LACUSL Speaker Series: “Living ‘A Part Apart’: Brazilian Migrants in Toronto, Canada”

The 2020-2021 LACUSL SpeakerSeries Presents:

“Living ‘A Part Apart’: Brazilian Migrants in Toronto, Canada”

Falina Enriquez, Assistant Professor of Anthropology, University of Wisconsin-Madison
Monday, March 8, 2021 @ 2:00pm CST
Via Zoom, Please register in advance through Zoom
Based on a preliminary ethnographic study, this presentation will provide a semiotic analysis of how Brazilian migrants are situated—and situate themselves—within the multiethnic landscape of Toronto, Canada. Although Toronto is a global city and Brazilian migrants are settling there in increasing numbers, Brazilian people and culture, as well as Brazilian Portuguese, appear in limited ways in the city’s public spaces.
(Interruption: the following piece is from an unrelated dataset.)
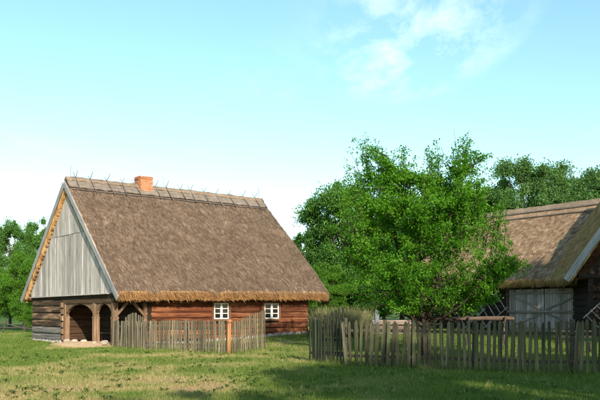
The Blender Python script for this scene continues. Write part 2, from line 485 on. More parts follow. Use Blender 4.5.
def m_ground():
    t = NT('meadow_ground'); d = t.attr('dry'); g = t.new('ShaderNodeNewGeometry')
    n = t.noise(g.outputs['Position'], 3.0, 6, 0.7); n2 = t.noise(g.outputs['Position'], 18.0, 5, 0.7)
    f = t.math('ADD', d, t.math('ADD', t.math('MULTIPLY', t.math('SUBTRACT', n, 0.5), 0.5), t.math('MULTIPLY', t.math('SUBTRACT', n2, 0.5), 0.5)), True)
    c = t.ramp(f, [(0.05, (0.060, 0.115, 0.018)), (0.30, (0.125, 0.170, 0.038)), (0.52, (0.27, 0.235, 0.095)), (0.74, (0.33, 0.235, 0.115)), (0.95, (0.37, 0.245, 0.125))])
    t.l.new(c, t.b.inputs['Base Color']); t.b.inputs['Roughness'].default_value = 0.95
    t.b.inputs['Specular IOR Level'].default_value = 0.1
    t.bump(n2, 0.6, 0.05)
    return t.m
M['ground'] = m_ground()

# ------------------------------------------------------------------ ground
def axis_coords(a, b, step, far, grow=1.35):
    c = list(np.arange(a, b + 1e-6, step)); s = step
    while c[-1] < far: s *= grow; c.append(c[-1] + s)
    s = step
    while c[0] > -far: s *= grow; c.insert(0, c[0] - s)
    return np.array(c)
gx = axis_coords(-26, 26, 0.35, 900); gy = axis_coords(4, 56, 0.35, 900)
GX, GY = np.meshgrid(gx, gy)
GZ = ground_h(GX, GY)
nxg, nyg = len(gx), len(gy)
ii = np.arange(nyg - 1)[:, None] * nxg + np.arange(nxg - 1)[None, :]
gf = np.stack([ii, ii + 1, ii + nxg + 1, ii + nxg], -1).reshape(-1, 4)
gme = np_mesh('ground', np.stack([GX, GY, GZ], -1).reshape(-1, 3), gf, {'dry': ('POINT', dryness(GX, GY).ravel())}, True)
tag(new_obj('ground', gme, mat=M['ground']), kind='structure')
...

In part, this seeming invisibility is due to the fact that Brazilians have not mobilized in ways that make them visible to the Canadian multicultural state and because they are caught between Latinidad and Portugueseness, two identities that are more politically and economically powerful in Toronto. Through drawing from Antonio Tosta’s (2004) argument that Brazilian identity is “a part apart” from Latinidad, this talk will examine what Brazilians’ liminality looks and sounds like in Toronto, while also exploring its socioeconomic and political effects.
Sponsored by the Center for Global Health Equity and the Latin American, Caribbean, & US Latinx Studies Major

 

About our Speaker Series

The LACUSL Speaker Series brings together scholars, professionals, and students working in Latin American, Caribbean, and U.S. Latinx Studies to discuss research, teaching, culture, current events, and other topics of interest to students, faculty, staff, and community members. The Speaker Series is interdisciplinary, and draws on the expertise of faculty and graduate students in the natural sciences, social sciences, humanities, and the professional schools. All events are free and open to the public.